Al menos la mitad de los catalanes tiene la quimérica pretensión de que la independencia de su región solucionará todos sus males personales y colectivos. Hace 40 años, cuando la transición del franquismo a la democracia, no había elecciones ni sondeos que cuantificasen dicha creencia. En mi modesta opinión, la cifra podría ponderarse entonces entre un 2 y un 4 por ciento, confinada en los militantes del minúsculo Estat Català, en los radicales de Terra Lliure y en una ínfima minoría de la entonces exigua Esquerra Republicana. Es una opinión personal, ya digo.
Eso sucedía en una Cataluña oprimida por la dictadura franquista, sin derechos individuales ni colectivos, con un conocimiento escaso de la lengua catalana y con una renta per cápita veintitantas veces inferior a la actual. Un desastre, vamos. Hoy día, en cambio, con un bienestar, una libertad y una autonomía sin precedentes, la sensación de agobio político y la aspiración a la independencia son mayores que nunca en la Historia.
¿Cómo es posible semejante paradoja?
Lo es, supongo, porque las libertades políticas alcanzadas no han servido para unir a la sociedad, sino para dividirla. El poder democrático ha sido monopolizado por una minoría de la burguesía local, que se ha servido de las señas de identidad catalanas (lengua, cultura, historia…) para controlar la Comunidad y excluir al resto de los grupos sociales de la toma de decisiones.

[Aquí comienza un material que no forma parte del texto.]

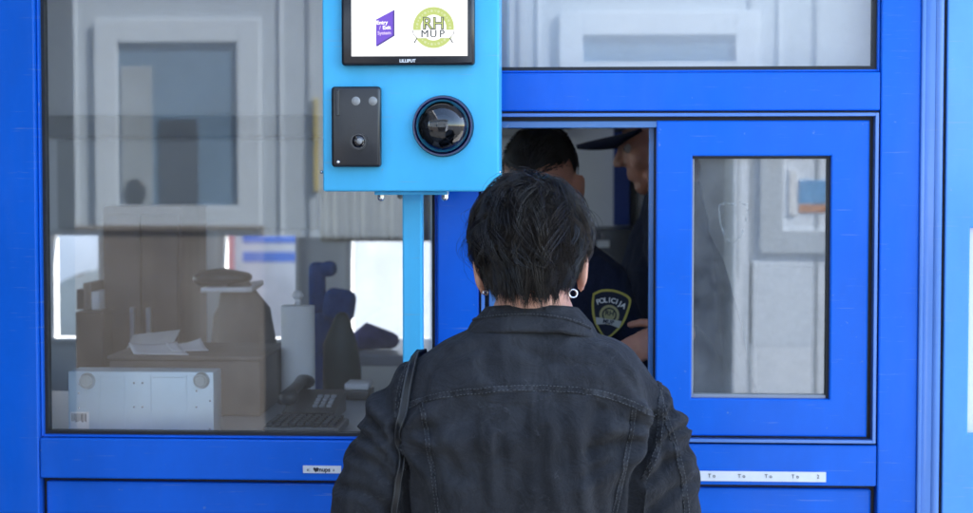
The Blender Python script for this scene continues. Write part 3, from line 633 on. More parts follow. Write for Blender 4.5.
CREASES = [
 ([(657, 418), (646, 448), (636, 478), (631, 520)], .0085, .008), ([(672, 408), (655, 436), (641, 456)], .0045, .006), ([(694, 446), (670, 462), (646, 480)], .0055, .007), ([(700, 478), (676, 490), (652, 510)], .005, .007), ([(684, 425), (668, 438), (652, 452)], .0035, .005),
 ([(636, 420), (618, 440), (592, 452)], .0035, .008), ([(630, 440), (612, 462), (580, 480)], .003, .008),
 ([(398, 430), (404, 468), (409, 520)], .0085, .008), ([(368, 418), (384, 438), (399, 452)], .005, .006), ([(350, 452), (374, 464), (396, 484)], .0055, .007), ([(340, 486), (366, 494), (394, 516)], .005, .007), ([(360, 436), (376, 447), (392, 466)], .0035, .005),
 ([(424, 428), (444, 446), (462, 478)], .0035, .008), ([(420, 450), (436, 474), (446, 510)], .003, .007),
 ([(480, 398), (474, 440), (482, 520)], .0040, .010), ([(522, 408), (526, 460), (514, 520)], .0036, .011), ([(560, 402), (566, 450), (578, 520)], .0042, .010), ([(600, 410), (590, 455), (596, 520)], .0036, .009), ([(500, 440), (503, 480), (498, 520)], .0025, .007), ([(545, 430), (541, 470), (548, 515)], .0025, .007),
 ([(515, 346), (556, 362), (606, 368)], .0022, .008), ([(436, 372), (462, 354), (490, 347)], .0022, .008), ([(600, 352), (622, 372), (640, 398)], .0026, .007), ([(446, 352), (430, 370), (422, 394)], .0026, .007)]
creases = []
for pth, dep_, wid_ in CREASES:
    pp = [h[0] for h in proj(pth, tree, 10)]
    if not pp: continue
    kk_ = KDTree(len(pp)); [kk_.insert(p, i) for i, p in enumerate(pp)]; kk_.balance(); creases.append((kk_, dep_*1.25, wid_))
jm.update()
nor = [v.normal.copy() for v in jm.vertices]; zy = wp(0, 395).z
newco = []
def sstep(a, b_, x): t = max(0, min(1, (x-a)/(b_-a))); return t*t*(3-2*t)
for v, n in zip(jm.vertices, nor):
    p = v.co; x = p.x-wx; z = p.z; ax = abs(x); d = 0.0
    low = 1-sstep(zy-.05, zy+.02, z)                                  # below the yoke
    slv = sstep(.175, .225, ax)
    # soft hanging folds in the back panel
    d += .0170*low*(1-slv)*noise.noise((x*15, 3.1, z*3.0+x*3))+.0060*low*(1-slv)*noise.noise((x*30, 9.1, z*5))
    # drag lines fanning from the armholes
    for s, ph in ((1, 0), (-1, 2.0)):
        rx, rz = s*.19-x, z-(zy-.045); r = math.hypot(rx, rz)
        if r < .22 and s*x > 0:
            th = math.atan2(rz, s*rx); w = (1-r/.22)*sstep(.01, .05, r)
            d += .0095*w*math.sin(th*7.5+ph+2.2*noise.noise((x*9, z*9, ph)))*(1-slv*.3)
    # sleeve rings / creases
    u = z+s*0; q = noise.noise((x*8, p.y*8, z*22+ (x*9)))
    slw = slv*sstep(1.30, 1.16, p.z); d += .0028*slw*(abs(q)*2-.5)+.0060*slw*noise.noise((x*10, p.y*10, z*9))
    # yoke: broad, quiet
    d += .0065*(1-low)*(1-.6*slv)*noise.noise((x*9+5, 2, z*14))+.0016*noise.noise((x*32, p.y*32, z*32))
    for (ck, depth, wid) in creases:
        _, _, dc_ = ck.find(p)
        if dc_ < wid*4.5:
            d += -depth*math.exp(-(dc_/wid)**2)+depth*.62*math.exp(-((dc_-wid*2.1)/(wid*1.15))**2)
    _, _, dist = kd.find(p)
    if dist < .024: 
        w = (1-dist/.024)**1.3
        d += .0026*w*noise.noise((p.x*95, p.y*60, p.z*95))-.0016*math.exp(-(dist/.004)**2)
    newco.append(p+n*d)
for v, c in zip(jm.vertices, newco): v.co = c
# open the neck hole: the collar covers the rim
jm.update(); jacket = link('jacket', jm, 'denim', woman)
tree = bvh(jm)
def ribbon(path, w, h, name, m, par, n=16, lift=.0003, edge=True):
    hs = proj(path, tree, n); bb = B(); rows = []
    for i, (p, nn) in enumerate(hs):
        t = (hs[min(i+1, len(hs)-1)][0]-hs[max(i-1, 0)][0]).normalized(); sd = t.cross(nn).normalized()
        wob = 1+.12*noise.noise(p*70); hh = h*(1+.7*noise.noise(p*150))
        prof = [(-1.0, -.002), (-.85, hh), (-.45, hh*.8), (0, hh*.65), (.45, hh*.85), (.85, hh*1.1), (1.0, -.002)]
        rows.append([bb.bm.verts.new(p+sd*(a*w*wob/2)+nn*(lift+.0009+c)) for a, c in prof])
    for a, c in zip(rows, rows[1:]):
        for k in range(len(a)-1): bb.bm.faces.new((a[k], a[k+1], c[k+1], c[k]))
    return bb.obj(name, m, par, True), hs
st = B()
def stitches(hs, off):
    acc = 0
    for (p, n1), (q, n2) in zip(hs, hs[1:]):
        acc += (q-p).length
        if acc < .0046: continue
        acc = 0; t = (q-p).normalized(); sd = t.cross(n1).normalized(); c = p+sd*off+n1*.0025
        st.tube([c-t*.0013, c+t*.0013], [.00045, .00045], 5)
for k_, pth in SEAMS.items():
    _, hs = ribbon(pth,   .0115 if k_ in ('yoke',) else .0085, .0012, 'seam', 'seam', jacket, 34)
    for off in ((-.0038, .0038) if k_ in ('yoke', 'armR', 'armL', 'sleeveR') else (-.0028, .0028)): stitches(hs, off)
st.obj('stitching', 'thread', jacket)
# collar: turned-down band round the neck
cb = B(); rows = []; nseg = 64
cT, cBm = wp(533, 302).z, wp(530, 325).z
for i in range(nseg+1):
    a = R(-138+276*i/nseg); s_, c_ = math.sin(a), -math.cos(a)          # a=0 : back of the neck (-Y)
    back = max(0, math.cos(a)); drop = .020*(1-back)**1.2
    wob = .002*noise.noise((i*.3, 0, 0))
    rt, rbm = .058+.006*(1-back), .094+.010*(1-back); yc = WY-.026
    def pt(r, z, ky=1.0): return cb.bm.verts.new((wx+.002+r*s_*1.04, yc+r*c_*.80*ky, z))
    prof = [(rt-.004, cT-.040-drop*.3), (rt-.002, cT-.012-drop*.35), (rt+.001, cT-.002-drop*.4), (rt+.005, cT+.001-drop*.4), (rt+.009, cT-.003-drop*.45), ((rt+rbm)/2+.006, (cT+cBm)/2+.002-drop*.8+wob), (rbm, cBm+.003-drop*1.35+wob), (rbm+.0005, cBm-.001-drop*1.4+wob), (rbm-.004, cBm-.003-drop*1.4+wob), (rbm-.012, cBm-.001-drop*1.3)]
    rows.append([pt(r, z) for r, z in prof])
for a, c in zip(rows, rows[1:]):
    for k in range(len(a)-1): cb.bm.faces.new((a[k], a[k+1], c[k+1], c[k]))
cm = cb.mesh(); 
collar = link('collar', cm, 'denim', jacket, True)
ct_ = bvh(cm); tree_j = tree; tree = ct_
ed = [(464, 322), (480, 318.5), (505, 315.5), (532, 315), (560, 317.5), (578, 322.5), (590, 328)]
_, hs = ribbon(ed, .006, .0008, 'collar_seam', 'seam', jacket, 26); st = B(); stitches(hs, 0); st.obj('collar_stitching', 'thread', jacket); tree = tree_j

# hair
hb = B(); HR = (.0785, .102, .092); HC = V(0, -.014, .034)
def hair_pt(dirv, off):                       # dirv in head space
    d = dirv.normalized(); 
    rx, ry, rz = HR[0]+off, HR[1]+off, HR[2]+off
    t = 1/math.sqrt((d.x/rx)**2+(d.y/ry)**2+(d.z/rz)**2)
    if d.z < 0:                                # below the ellipsoid's equator: follow the neck
        t *= 1-.10*min(1, -d.z/.8)
    return HC+d*t
# scalp cap (dark under-hair)
cap = B(); cap.ell((0, 0, 0), (1, 1, 1), u=64, v=48)
for v in list(cap.bm.verts):
    d = v.co.copy(); el = math.asin(max(-1, min(1, d.z))); azb = math.atan2(d.x, -d.y)      # 0 = back
    lim = -.72 if abs(azb) < 1.0 else (-.72+(abs(azb)-1.0)*1.0)
    if abs(azb) > 1.75: lim = .12
    if el < lim: cap.bm.verts.remove(v); continue
for v in cap.bm.verts: v.co = Mh @ hair_pt(v.co, -.002+.003*noise.noise(v.co*4))
hair = cap.obj('hair', 'hairbase', woman, True)
crown = V(.16, -.16, 1).normalized(); cu_ = crown.cross(V(1, 0, 0)).normalized(); cv_ = crown.cross(cu_)
def strand(bm, dirs, offs, w):
    pts = [Mh @ hair_pt(d, o) for d, o in zip(dirs, offs)]; n = len(pts); rows = []
    for i, p in enumerate(pts):
        t = (pts[min(i+1, n-1)]-pts[max(i-1, 0)]).normalized(); out = (p-(Mh @ HC)).normalized(); sd = t.cross(out).normalized(); r = w*(1-.85*(i/(n-1))**2.2)
        rows.append([bm.bm.verts.new(p+sd*r), bm.bm.verts.new(p+out*r*.9), bm.bm.verts.new(p-sd*r)])
    for a, c in zip(rows, rows[1:]):
        for k in range(2): bm.bm.faces.new((a[k], a[k+1], c[k+1], c[k]))
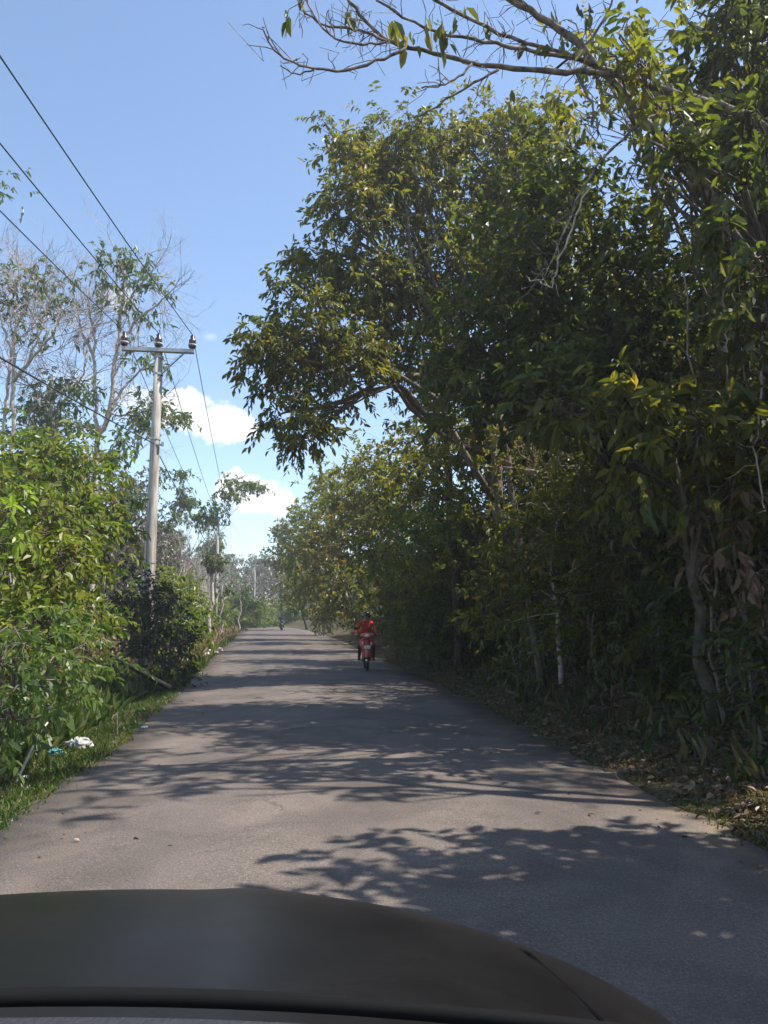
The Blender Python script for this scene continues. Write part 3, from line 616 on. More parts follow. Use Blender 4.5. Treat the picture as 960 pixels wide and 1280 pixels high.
for i in range(56):
    y = 8.6 + 24 * rngu.uniform(0, 1) ** 1.5; p = on_ground(xr(y) + rngu.uniform(1.6, 3.6), y); s_ = rngu.uniform(.7, 1.25)
    if i < 4: st_p[i].location = p; st_p[i].rotation_euler[2] = i
    else: dup(st_p[i % 4], p, rngu.uniform(0, 6.28), (s_, s_, s_ * rngu.uniform(.8, 1.3)))

# ---- the bare pale tree reaching in over the road
def bare_tree():
    rng = np.random.RandomState(31)
    base = on_ground(5.3, 8.4)
    b = MB(); tips = []
    def limb(pts, w0, w1, y0, y1, sides=7, twigs=0):
        n = len(pts); yy = np.linspace(y0, y1, n)
        p = np.array([at(u, v, y) for (u, v), y in zip(pts, yy)])
        t = np.linspace(0, 1, n); m = n * 3; tt = np.linspace(0, 1, m)
        q = np.stack([np.interp(tt, t, p[:, k]) for k in range(3)], -1)
        q[1:-1] = (q[:-2] + 2 * q[1:-1] + q[2:]) / 4
        k = 7.0 / FPX / 2
        q[1:-1] += rng.normal(size=(m - 2, 3)) * .008
        b.tube(q, np.linspace(w0 * k, w1 * k, m) * rng.uniform(.9, 1.1, m), sides)
        for _ in range(int(twigs * 2.2)):
            j = rng.randint(1, m); s = q[j]
            d = unit(np.array([rng.uniform(-1.0, .3), rng.normal() * .3, rng.normal() * .8]))
            L = rng.uniform(.08, .36); e = s + d * L
            b.tube(curve_pts(s, e, .02, 4, rng, .02), [.0055, .005, .004, .003], 4, cap=False); tips.append(e)
            if rng.uniform() < .6: b.tube([(s + e) / 2, (s + e) / 2 + rng.normal(size=3) * .08, e + rng.normal(size=3) * .12], [.004, .0035, .0025], 3, cap=False)
        return q
    trunk = np.array([base - np.array([0, 0, .1]), base + (.05, 0, 1.4), base + (-.05, -.2, 2.8), at(1000, 420, 8.0), at(950, 340, 7.8), at(917, 295, 7.6)])
    b.tube(trunk, [.15, .12, .10, .085, .07, .06], 9)
    limb([(917, 295), (900, 260), (873, 227), (847, 190), (813, 160), (787, 127), (740, 73), (717, 50), (680, 25), (640, 0), (590, -30)], 15, 8, 7.6, 7.0, 8, 10)
    limb([(1010, 190), (960, 160), (905, 132), (868, 124), (847, 117), (800, 105), (773, 93), (737, 90), (690, 90), (640, 87), (567, 73), (520, 60), (483, 52), (450, 17), (433, -5)], 12, 4, 7.5, 6.5, 7, 22)
    limb([(773, 93), (750, 83), (703, 67), (640, 62), (607, 50), (553, 43), (527, 33), (470, 0)], 7, 3, 7.2, 6.6, 6, 14)
    limb([(750, 84), (703, 66), (640, 50), (593, 25), (543, 0), (520, -20)], 6.5, 4, 7.2, 6.7, 6, 10)
    limb([(740, 73), (700, 40), (660, 10), (640, -10)], 7, 5, 7.3, 7.0, 6, 8)
    limb([(483, 52), (450, 38), (433, 35), (403, 32), (377, 13), (370, -6)], 4, 2, 6.5, 6.4, 5, 8)
    limb([(483, 52), (460, 55), (430, 55), (403, 37), (387, 7), (380, -5)], 3.5, 2, 6.5, 6.3, 5, 5)
    limb([(507, 60), (477, 75), (437, 87), (393, 87), (363, 78), (340, 60), (329, 37)], 4.5, 2, 6.5, 6.3, 5, 7)
    limb([(393, 87), (370, 92), (350, 82)], 3, 1.6, 6.4, 6.35, 4, 0)
    limb([(623, 87), (587, 107), (553, 127), (517, 147)], 4, 2, 6.8, 6.6, 5, 3)
    limb([(590, 80), (570, 100), (550, 107), (527, 110)], 3.5, 2, 6.7, 6.5, 5, 3)
    limb([(900, 131), (860, 131), (833, 137), (807, 150), (780, 173), (753, 197), (725, 240), (700, 300), (680, 350)], 6, 2, 7.5, 7.1, 6, 12)
    limb([(870, 235), (850, 225), (810, 208), (790, 207)], 6, 3, 7.5, 7.3, 5, 3)
    limb([(860, 222), (840, 236), (800, 235)], 4, 2, 7.5, 7.3, 5, 2)
    limb([(720, 90), (740, 130), (748, 170)], 5, 2, 7.1, 7.0, 5, 6)
    limb([(690, 90), (740, 50), (762, 10), (770, -20)], 4, 3, 7.1, 7.0, 5, 4)
    t = thing('bare_tree', 'pale nearly leafless tree with long limbs stretched over the road', 'tree', base)
    b.build('trunk', M['mottled'], t, smooth=True, off=base)
    lp = [(355, 12), (362, 18), (375, 4), (440, 8), (434, 14), (487, 28), (492, 36), (540, 30), (546, 34), (552, 40), (555, 26), (532, 20), (570, 20), (505, 42), (512, 36), (720, 2), (735, 2),
          (700, 40), (660, 50), (610, 30), (580, 12), (690, 60), (750, 60), (800, 130), (840, 160), (870, 190), (780, 110), (880, 170), (640, 110), (760, 140)]
    cl = np.array([at(u, v, 6.5 + .5 * (u > 600)) for u, v in lp]); 
    V, F, T = sprays(rng, cl, rng.normal(size=cl.shape) * .5 + np.array([0, 0, -.4]), 3, .17, .42, .9, .5, .10)
    mesh_obj('foliage', V - base, F, LM['canopy'], t, tint=np.clip(T, 0, .9))
bare_tree()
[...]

La utilización del dinero público por ese grupo ha sido un buen ejemplo. Desde la quiebra partidista de Banca Catalana, a la imputación de Macià Alavedra y Lluís Prenafeta por el caso Pretoria, pasando por el enriquecimiento de la familia Pujol y el escándalo del Palau de la Música, el saqueo de las arcas públicas ha sido constante.
Aun así, el sentimiento independentista ha crecido exponencialmente. Ha sido un éxito de la propaganda propia y de los desaciertos ajenos; un resultado de la habilidad de los separatistas y de la torpeza sin límites de los creyentes en la igualdad de los ciudadanos españoles. Entre unos y otros han conseguido que ser independentista en Cataluña resulte in, moderno, cool, guay… ¿Cómo no ser, pues, soberanista, frente a la imagen retrógrada de los constitucionalistas?
Haber llegado hasta allí sin haberse percatado de esa inexorable deriva ha sido una responsabilidad inexcusable de los sucesivos Gobiernos españoles. Y creer que semejante problema se resolverá por sí mismo es de una estúpida e incomprensible ingenuidad, porque el que Cataluña consiga la independencia no es tan difícil.
Otro día reflexionaremos sobre este punto.